I don’t know if you remember this, but a couple of weeks ago there were several reports of strange lights hovering in the sky over Trondheim. Most people figured they were searchlights from some fancy nightclub, or maybe Batman on a routine mission, but I know better. You see, when I came home that night there was a small anonymous white package lying on my doorstep. Just lying there, looking at me.
Excited about the possibility of extraterrestrial contact I locked myself in as quickly as i could and tore of the wrapping. And I was happily surprised! What I was holding in my hands was small, beautiful, and green. I am of course talking about the Trolltech Greenphone.

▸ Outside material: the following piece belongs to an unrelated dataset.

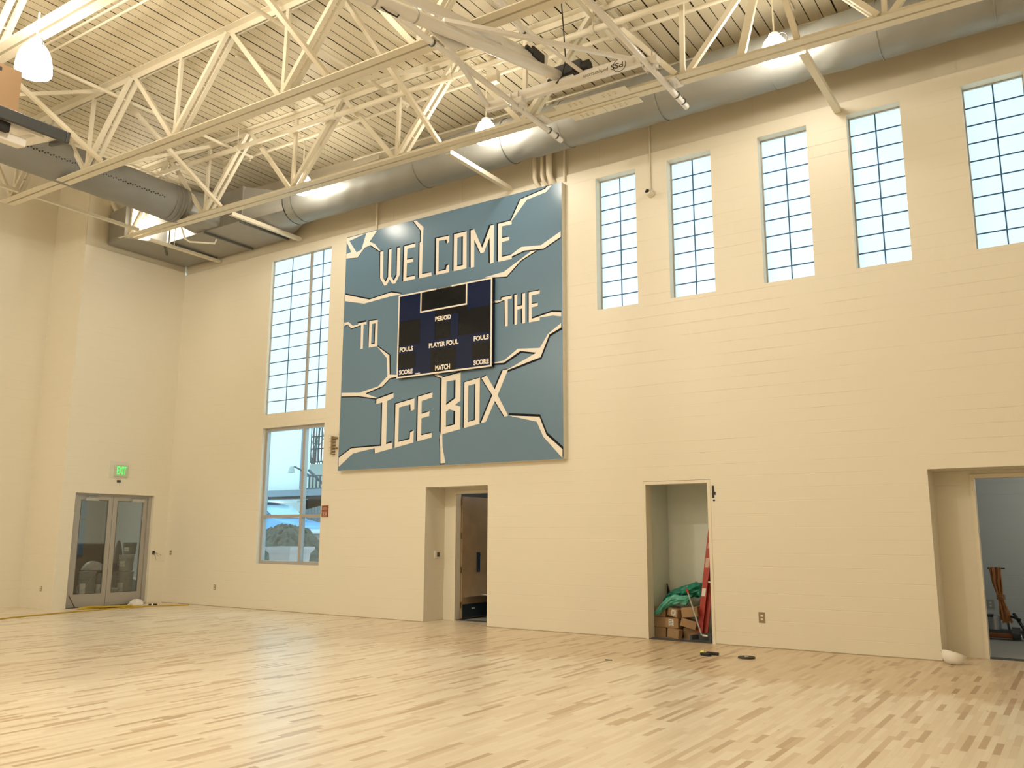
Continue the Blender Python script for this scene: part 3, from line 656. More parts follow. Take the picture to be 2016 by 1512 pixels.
for X, nm in ((12.62,'left'),(14.93,'right')):
    zp = ZB(X)-.055
    p = MB(); p.tube([(X,-8.6,zp),(X,-4.9,zp),(X,-3.6,zp),(X-.01,-1.50,zp-.02)], .046, 18); o = part('anchor_pipe', p, M_WHITE, bs, smooth=True)
    cpl = MB()
    for yy in (-1.68,-1.92,Y2-.1):
        cpl.lathe([(.047,-.012),(.056,-.012),(.056,.012),(.047,.012)], (X,yy,zp-.01), 20, axis='Y'); 
    sub('u_bolt', cpl, M_DARK, o, bs)
    cl = MB(); cl.box(X-.10,X+.10,YC-.03,YC+.12,zp-.03,zp+.12); cl.box(X+.06,X+.16,YC-.10,YC+.02,zp-.02,zp+.08); part('clamp_block', cl, M_WHITE, bs, bevel=.008)
    cb = MB()
    for dx in (-.07,.07):
        for dy in (-.05,.10): cb.tube([(X+dx,YC+dy,zp-.07),(X+dx,YC+dy,zp+.20)], .010, 6)
    part('clamp_bolts', cb, M_SILVER, bs)
    tc = MB(); tc.box(X+.02,X+.16,Y1-.16,Y1+.16,ZB(X)-.02,ZB(X)+.0); tc.tube([(X+.10,Y1+.05,zp-.03),(X+.10,Y1+.05,zp+.08)], .008, 6); part('truss_clamp', tc, M_WHITE, bs)
XM = 13.32
mast_pts = [(XM,-2.35,8.93),(XM,-4.6,8.37),(XM,-9.2,7.22)]
m = MB(); m.tube(mast_pts, .088, 28); ms = part('mast', m, M_WHITE, bs, smooth=True)
m = MB()
for f_ in (.86,1.02):
    c = Vector(mast_pts[1]).lerp(Vector(mast_pts[2]), (f_*4.6-2.25)/4.7) if f_*4.6>2.25 else Vector(mast_pts[0])
    d = (Vector(mast_pts[2])-Vector(mast_pts[1])).normalized()
    m.tube([c-d*.012, c+d*.012], .096, 28)
sub('mast_clamp', m, M_GREYL, ms, bs, smooth=True)
m = MB(); m.tube([(XM+.02,-6.55,7.80),(XM+.06,-6.62,7.72),(XM+.06,-6.80,7.69),(XM+.02,-6.92,7.74)], .010, 8); sub('mast_cable', m, M_BLACK, ms, bs, smooth=True)
m = MB(); m.bar((XM-.02,-3.45,8.83),(XM-.02,-8.8,7.62), .05, .13); part('mast_upper_bar', m, M_WHITE, bs)
m = MB(); m.prism([(-4.45,8.52),(-3.15,8.98),(-3.2,8.74),(-4.3,8.47)], -.012, .012, mat=Matrix(((0,0,1,XM+.03),(1,0,0,0),(0,1,0,0),(0,0,0,1)))); part('hinge_plate', m, M_WHITE, bs)
m = MB(); m.box(XM+.03,XM+.07,-3.62,-3.30,8.74,8.90); m.box(XM+.03,XM+.08,-3.80,-3.62,8.76,8.82); part('rubber_stop', m, M_BLACK, bs, bevel=.01)
pa = (XM-.06,-5.75,8.10)
m = MB(); m.bar(pa, (LX+.06,YC-.03,cbz(LX)+.01), .055, .055); part('brace', m, M_WHITE, bs)
m = MB(); m.bar((XM+.06,-5.75,8.15), (RX-.10,YC-.03,cbz(RX)+.02), .055, .055); part('brace', m, M_WHITE, bs)
m = MB(); m.prism([(0,0),(.9,.22),(.55,-.06)], -.01, .01, mat=Matrix(((0,0,1,XM-.10),(1,0,0,-5.9),(0,1,0,8.02),(0,0,0,1)))); part('gusset', m, M_WHITE, bs)
m = MB(); m.tube([(13.80,YC+.06,cbz(13.8)+.12),(13.62,-4.9,8.72),(13.4,-7.2,8.85)], .030, 12); part('back_stay', m, M_WHITE, bs, smooth=True)
def text_mesh(body, size, wmax=None, bold=.0):
    cu = bpy.data.curves.new('t', 'FONT'); cu.body = body; cu.size = size; cu.align_x = 'LEFT'; cu.offset = bold; cu.resolution_u = 3
    ob = bpy.data.objects.new('t', cu); COL.objects.link(ob)
    dg = bpy.context.evaluated_depsgraph_get(); me = bpy.data.meshes.new_from_object(ob.evaluated_get(dg))
    vs = [v.co.copy() for v in me.vertices]; fs = [list(p.vertices) for p in me.polygons]
    bpy.data.objects.remove(ob); bpy.data.curves.remove(cu); bpy.data.meshes.remove(me)
    return vs, fs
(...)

It’s a Linux-based cell-phone with a largely open source phone-stack. The only parts missing are some low level modem handling, the DRM-functionality, and the code sandboxing, which I suspect most open source developers are not going to miss that much. Currently it’s running Qtopia 4.1.7, but 4.2.1 is soon to be released and hopefully it will solve some of the more annoying issues like the volume buttons not working and the strange echo effect when making a call.
Such issues are of course to be expected, as this is just as much as a learning-by-doing for Trolltech as it is for the rest of us — and especially considering that this phone is not a consumer device. It’s a developer phone, targeted at people who want to test their software on a real device to get that “true feeling”. And you’re actually reminded of this fact every time you boot the phone, as Trolltech has put up a nice little startup notice window that warns you about getting too comfortable. This can of course be easily removed, but it’s worth keeping in mind every time you start grumbling over details like why the messaging application doesn’t start each new message with an uppercase letter (It does on my Sony-Ericcson
).
Anyways. After a week or so of playing around, changing icons and themes and getting into the details of the phone, I decided to start a real project that would require more than some small edits of configuration files. So for the last couple of days I’ve been working on “porting” SDL to Qtopia 4.x, so I can play old classics like Day of the Tentacle and Indiana Jones and the Fate of Atlantis using ScummVM. Luckily most of the code could be based on the excellent Qtopia 3.x implementation by David Hedbor, so after rewriting parts of the painting code I had a running example.

I’m planning on adding more features, such as user-configurable key-bindings and an optimized paint routine, so the port won’t be ready for release just yet, but I’ll let you know when it is
Update:
I put in some hours on this during the week-end, and most of the features are done now, including user-mappable keys, support for stylus right click by pressing and holding the cursor, and increased paint speed. Here’s a couple of screenshots:



If you have a Greenphone (running Qtopia 4.1.7) and want to try it out get the binary tar-ball. It should be extract into /opt/Qtopia/ on your phone.
Edit the file /mnt/user/etc/ld.so.conf and add /opt/Qtopia.user/lib to your library search paths. Then run ldconfig -C /mnt/user/etc/ld.so.cache to generate the appropriate symlinks and update the cache.
Good luck!
PS: Demos of some of the old classics can be found here.
Update 2:
Source code can be found here. Although the implementation is thoroughly commented and fairly clean the build files are a complete mess. This is both because I started moving the implementation to Qtopia 4.2.1, and because I had to hack the build files to make it compile. But if anyone has use for the source, it’s there
I’ll try to clean it up and make a real patch against SDL if I find the time.